Thesis

Evaluation of the Effects of Ability Grouping in Sixth-grade Math at ABC Elementary

This quantitative evaluation study endeavored to determine the effectiveness of the ability-grouped math classes at ABC Elementary. The main research question for this study was “Is the current practice of ability grouping in sixth-grade math at ABC Elementary a system that promotes academic gains on standardized tests and a positive self-efficacy in math for all students?” Research in the area of ability grouping suggested that leveling students by ability could promote social inequalities and academic consequences. While other studies in this field have found that different types of grouping students may benefit them. The math class participants in this research study were 211 sixth-grade math students enrolled in ABC Elementary over the period of three years, from 2010-2013. The researcher analyzed growth on fifth and sixth-grade standardized tests for growth, and middle school math placement test scores to chart gains or losses for sixth-grade students.
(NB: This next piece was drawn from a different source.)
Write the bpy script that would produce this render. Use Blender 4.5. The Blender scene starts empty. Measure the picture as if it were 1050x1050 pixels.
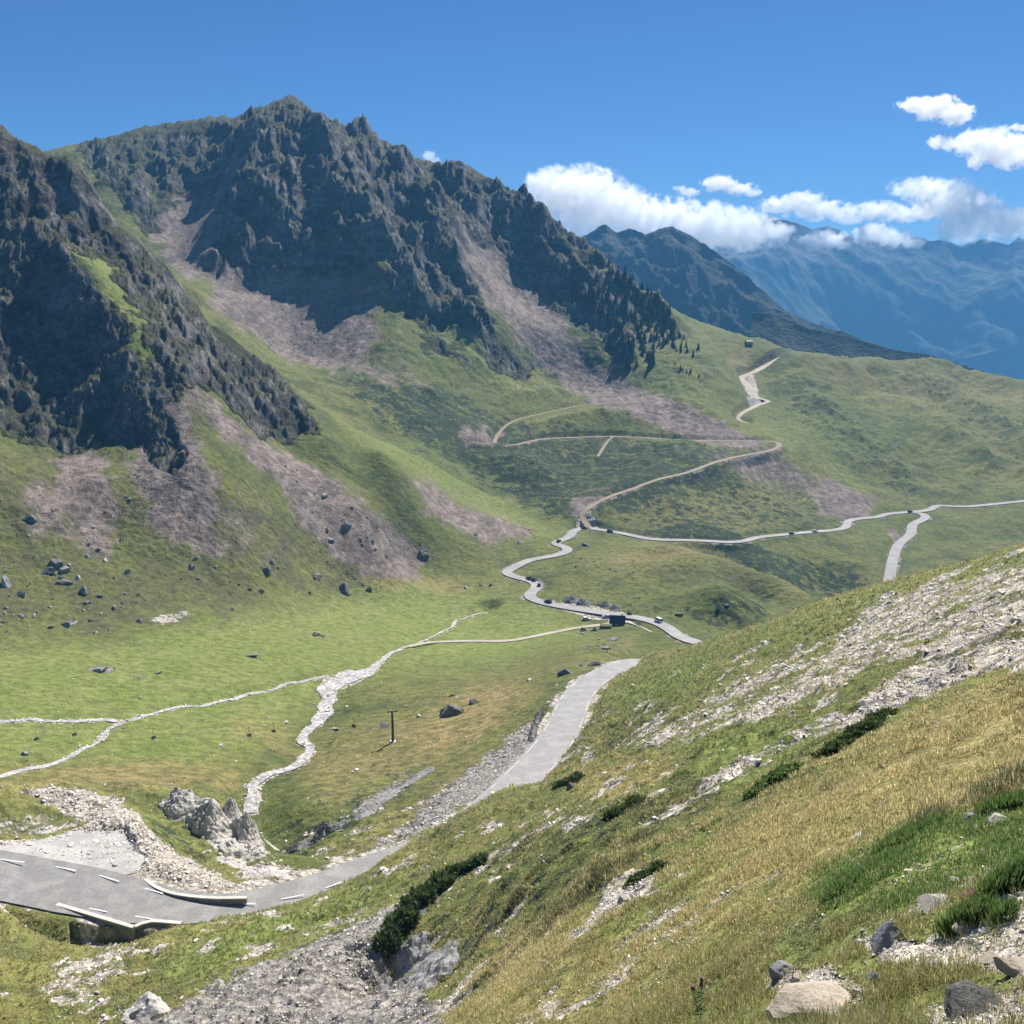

A self-efficacy survey was also used to determine if students were in agreement with their math class placement and whether they were developing a positive self-efficacy in math while participating in their homogeneous math class. The conclusions of this study were that majority of students at ABC Elementary were performing well in math and had developed a positive self-efficacy. However, the findings also suggested that not all students felt their current math class challenged them, and that students participating in the accelerated class were experiencing a larger percentage of academic score declines than the other math class levels.